Marco Battaglia says Zach Nunn and Annie Kuhle asked him to drop out of Iowa's 3rd District U.S. House race after reaching out to meet, turning a ballot fight into a direct clash over whether the Libertarian candidate should remain on the board for November. Battaglia said he invited Nunn to his house and told him he wanted debates, forums and town halls in every county in the district. Instead, he said, the conversation ended with a blunt request to leave the race.
That matters now because Republicans associated with Nunn moved against Battaglia's candidacy before a Monday, June 15, hearing, and a three-person state panel was scheduled to weigh whether he could stay on the ballot. Battaglia is one of three Libertarian candidates being challenged, and the case sits inside a race that has already been close enough to make a third-party name on the ballot a potential factor in the general election.
Battaglia said Nunn and Kuhle raised concerns that his petition signatures were gathered improperly.

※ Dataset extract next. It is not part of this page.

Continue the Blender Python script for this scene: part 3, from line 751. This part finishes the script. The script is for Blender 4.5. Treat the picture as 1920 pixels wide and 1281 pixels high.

He said they suggested his signatures had been collected by Democratic dark money, and he said he asked for evidence before he would reconsider his position. Kuhle, for her part, said there was strong evidence that Battaglia's signatures were gathered by dark-money outside groups with ties to the Democrat Party. She also said she met with Battaglia, whom she identified as Mark Anderson, to explain her concerns, say she planned to challenge the petitions and ask whether he would cooperate with that effort.
The challenge itself rests on two claims: that Battaglia did not submit enough valid signatures and that his affidavit of candidacy and nominating papers do not match his legal name, Mark T. Andersen. Kuhle also said no offer, inducement or thing of value was ever proposed or provided in exchange for withdrawing the nomination petitions. That denial leaves the sharpest dispute in the race exactly where it landed — with Battaglia saying he was asked to drop out, and Kuhle saying the meeting was only about the signatures and the challenge.
The timing gives the fight more weight. The Nunn campaign said the bulk of Battaglia's signatures were gathered May 23-29, just before the ballot filing deadline, while the congressman himself has history in a district that has been tight enough to draw outside attention. Nunn won election in 2022 by less than a percentage point, or about 2,144 votes, then won reelection in 2024 by 3.8 percentage points, or about 15,782 votes. The Cook Political Report rates Iowa's 3rd District as a toss-up, and Democrats have Sarah Trone Garriott waiting in the general election.
What comes next is straightforward: if the panel rules against Battaglia, the Libertarian candidate could be removed from the ballot. If it does not, the race keeps a third-party name that both sides already appear to believe could matter when Iowa voters make their choice in November.